Material provided:
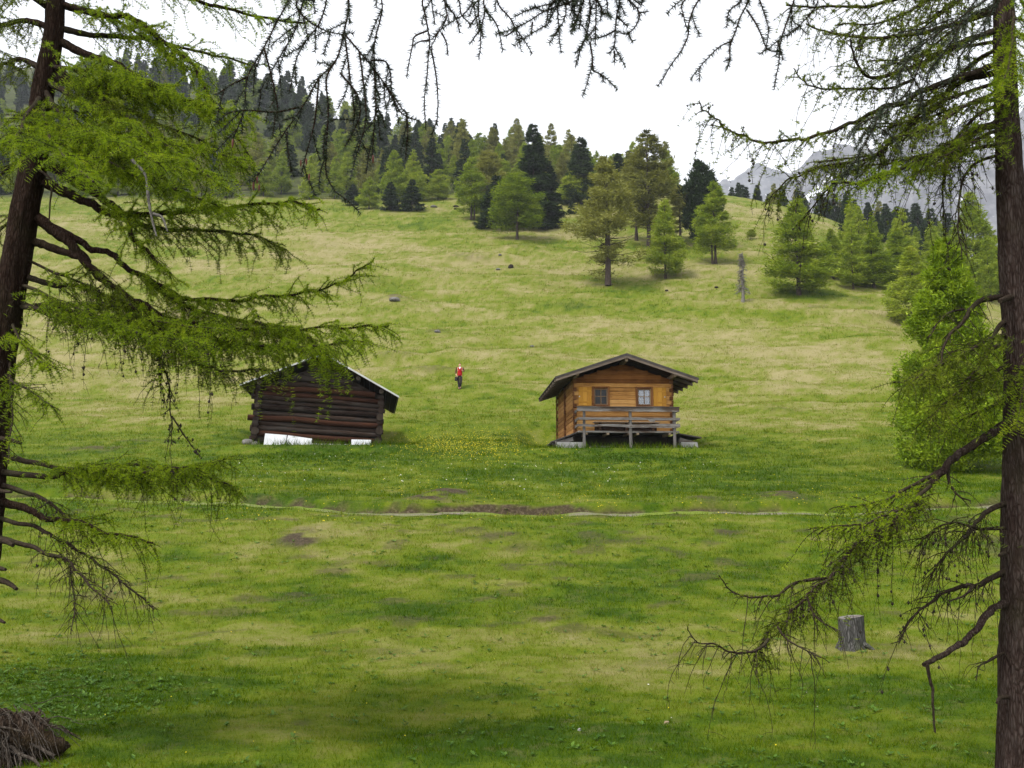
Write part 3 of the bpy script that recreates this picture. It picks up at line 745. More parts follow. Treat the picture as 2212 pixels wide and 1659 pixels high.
# the single trees one can point at: (kind, base px, base py, top py, half width px or None, label)
SINGLES = [
 ('larch_multi', 1312, 614, 336, 70, 'large larch on several bare trunks, alone in mid-slope above the cabin roof', 'larch'),
 ('larch_round', 1117, 517, 376, 50, 'small round-headed larch on one thin trunk, in front of the dark spruces', 'larch'),
 ('spruce_cone', 1152, 492, 266, 40, 'tallest dark spruce, standing behind the small round-headed larch', 'spruce'),
 ('spruce_cone', 1183, 491, 345, 30, 'dark spruce touching the right flank of the tallest spruce', 'spruce'),
 ('spruce_cone', 1072, 492, 378, 32, 'narrow dark spruce just left of the small round-headed larch', 'spruce'),
 ('larch_legs', 1018, 476, 340, 38, 'pale thin larch on a bare stem at the left of the dark spruce group', 'larch'),
 ('larch_tall', 1052, 462, 325, 40, 'tall pale green larch behind the narrow dark spruce', 'larch'),
 ('larch_cone', 1438, 602, 430, 36, 'bright green slender larch right of the many-stemmed larch', 'larch'),
 ('larch_legs', 1546, 570, 392, 46, 'green larch with a clear dark trunk, in front of the dark column pine', 'larch'),
 ('pine', 1516, 535, 346, 30, 'dark column-shaped pine on the open shoulder of the hill', 'pine'),
 ('larch_tall', 1402, 535, 284, 56, 'tallest budding larch with thin brownish crown on the ridge', 'larch'),
 ('larch_tall', 1375, 520, 330, 40, 'brownish half-bare larch behind the many-stemmed larch', 'larch'),
 ('larch_tall', 1470, 520, 400, 34, 'dull brown larch beside the dark column pine', 'larch'),
 ('spruce_cone', 1256, 440, 296, 34, 'dark bushy spruce on the skyline left of the many-stemmed larch', 'spruce'),
 ('spruce_cone', 1337, 440, 330, 26, 'dark spruce top showing above the many-stemmed larch', 'spruce'),
 ('larch_f3', 1238, 442, 372, 26, 'round light green larch below the dark skyline spruce', 'larch'),
 ('spruce_small', 1236, 462, 432, 9, 'tiny spruce on the bare slope below the skyline spruce', 'spruce'),
 ('spruce_small', 890, 456, 386, 22, 'small dark spruce at the right end of the row at the wood edge', 'spruce'),
 ('spruce_small', 843, 455, 392, 20, 'small dark spruce in the middle of the row at the wood edge', 'spruce'),
 ('larch_f1', 797, 452, 382, 22, 'light green young larch in the row of small spruces at the wood edge', 'larch'),
 ('spruce_small', 762, 444, 398, 18, 'small dark spruce at the left end of the row at the wood edge', 'spruce'),
 ('larch_f3', 946, 432, 366, 20, 'light green bushy larch at the top edge of the meadow', 'larch'),
 ('larch_cone', 1726, 637, 428, 60, 'broad bright green larch with several short stems, behind the grey snag', 'larch'),
 ('larch_cone', 1800, 602, 492, 28, 'dark green young larch right behind the broad bright larch', 'larch'),
 ('larch_cone', 1888, 622, 505, 42, 'dull green larch left of the two bushy larches by the big trunk', 'larch'),
 ('larch_cone', 1945, 612, 492, 40, 'light green larch standing back between the larches at the right edge of the meadow', 'larch'),
 ('larch_cone', 1975, 702, 532, 48, 'bushy yellow-green larch at the lower right edge of the meadow', 'larch'),
 ('larch_big', 2070, 1014, 516, 96, 'nearest big bright green larch, branched to the ground left of the right-hand trunk', 'larch'),
 ('larch_cone', 2110, 640, 412, 52, 'tall light green larch rising behind the nearest big bright larch', 'larch'),
 ('larch_cone', 1852, 596, 500, 30, 'pale green larch in the belt of young larches on the right', 'larch'),
 ('larch_round', 1622, 517, 495, 9, 'little green larch bush alone on the bare right-hand shoulder', 'larch'),
]
TREES = []
for key, px, py, pt, hw, label, cat in SINGLES:
    q = hit(px, py)
    if q is None: q = hit(px, py + 25)
    rz = ray(px, pt)[1]
    h = EYE + rz * q[1] - q[2]
    kw = LIB[key][1]
    sq = (hw / FPX * q[1] * 1.35) / (kw['R0'] * h / kw['H'])
    get(key, q, h, label, cat, None, None, min(2.3, max(.5, sq)))
    TREES.append(q)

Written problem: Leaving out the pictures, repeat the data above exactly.

Exercise response:
Write part 3 of the bpy script that recreates this picture. It picks up at line 745. More parts follow. Treat the picture as 2212 pixels wide and 1659 pixels high.
# the single trees one can point at: (kind, base px, base py, top py, half width px or None, label)
SINGLES = [
 ('larch_multi', 1312, 614, 336, 70, 'large larch on several bare trunks, alone in mid-slope above the cabin roof', 'larch'),
 ('larch_round', 1117, 517, 376, 50, 'small round-headed larch on one thin trunk, in front of the dark spruces', 'larch'),
 ('spruce_cone', 1152, 492, 266, 40, 'tallest dark spruce, standing behind the small round-headed larch', 'spruce'),
 ('spruce_cone', 1183, 491, 345, 30, 'dark spruce touching the right flank of the tallest spruce', 'spruce'),
 ('spruce_cone', 1072, 492, 378, 32, 'narrow dark spruce just left of the small round-headed larch', 'spruce'),
 ('larch_legs', 1018, 476, 340, 38, 'pale thin larch on a bare stem at the left of the dark spruce group', 'larch'),
 ('larch_tall', 1052, 462, 325, 40, 'tall pale green larch behind the narrow dark spruce', 'larch'),
 ('larch_cone', 1438, 602, 430, 36, 'bright green slender larch right of the many-stemmed larch', 'larch'),
 ('larch_legs', 1546, 570, 392, 46, 'green larch with a clear dark trunk, in front of the dark column pine', 'larch'),
 ('pine', 1516, 535, 346, 30, 'dark column-shaped pine on the open shoulder of the hill', 'pine'),
 ('larch_tall', 1402, 535, 284, 56, 'tallest budding larch with thin brownish crown on the ridge', 'larch'),
 ('larch_tall', 1375, 520, 330, 40, 'brownish half-bare larch behind the many-stemmed larch', 'larch'),
 ('larch_tall', 1470, 520, 400, 34, 'dull brown larch beside the dark column pine', 'larch'),
 ('spruce_cone', 1256, 440, 296, 34, 'dark bushy spruce on the skyline left of the many-stemmed larch', 'spruce'),
 ('spruce_cone', 1337, 440, 330, 26, 'dark spruce top showing above the many-stemmed larch', 'spruce'),
 ('larch_f3', 1238, 442, 372, 26, 'round light green larch below the dark skyline spruce', 'larch'),
 ('spruce_small', 1236, 462, 432, 9, 'tiny spruce on the bare slope below the skyline spruce', 'spruce'),
 ('spruce_small', 890, 456, 386, 22, 'small dark spruce at the right end of the row at the wood edge', 'spruce'),
 ('spruce_small', 843, 455, 392, 20, 'small dark spruce in the middle of the row at the wood edge', 'spruce'),
 ('larch_f1', 797, 452, 382, 22, 'light green young larch in the row of small spruces at the wood edge', 'larch'),
 ('spruce_small', 762, 444, 398, 18, 'small dark spruce at the left end of the row at the wood edge', 'spruce'),
 ('larch_f3', 946, 432, 366, 20, 'light green bushy larch at the top edge of the meadow', 'larch'),
 ('larch_cone', 1726, 637, 428, 60, 'broad bright green larch with several short stems, behind the grey snag', 'larch'),
 ('larch_cone', 1800, 602, 492, 28, 'dark green young larch right behind the broad bright larch', 'larch'),
 ('larch_cone', 1888, 622, 505, 42, 'dull green larch left of the two bushy larches by the big trunk', 'larch'),
 ('larch_cone', 1945, 612, 492, 40, 'light green larch standing back between the larches at the right edge of the meadow', 'larch'),
 ('larch_cone', 1975, 702, 532, 48, 'bushy yellow-green larch at the lower right edge of the meadow', 'larch'),
 ('larch_big', 2070, 1014, 516, 96, 'nearest big bright green larch, branched to the ground left of the right-hand trunk', 'larch'),
 ('larch_cone', 2110, 640, 412, 52, 'tall light green larch rising behind the nearest big bright larch', 'larch'),
 ('larch_cone', 1852, 596, 500, 30, 'pale green larch in the belt of young larches on the right', 'larch'),
 ('larch_round', 1622, 517, 495, 9, 'little green larch bush alone on the bare right-hand shoulder', 'larch'),
]
TREES = []
for key, px, py, pt, hw, label, cat in SINGLES:
    q = hit(px, py)
    if q is None: q = hit(px, py + 25)
    rz = ray(px, pt)[1]
    h = EYE + rz * q[1] - q[2]
    kw = LIB[key][1]
    sq = (hw / FPX * q[1] * 1.35) / (kw['R0'] * h / kw['H'])
    get(key, q, h, label, cat, None, None, min(2.3, max(.5, sq)))
    TREES.append(q)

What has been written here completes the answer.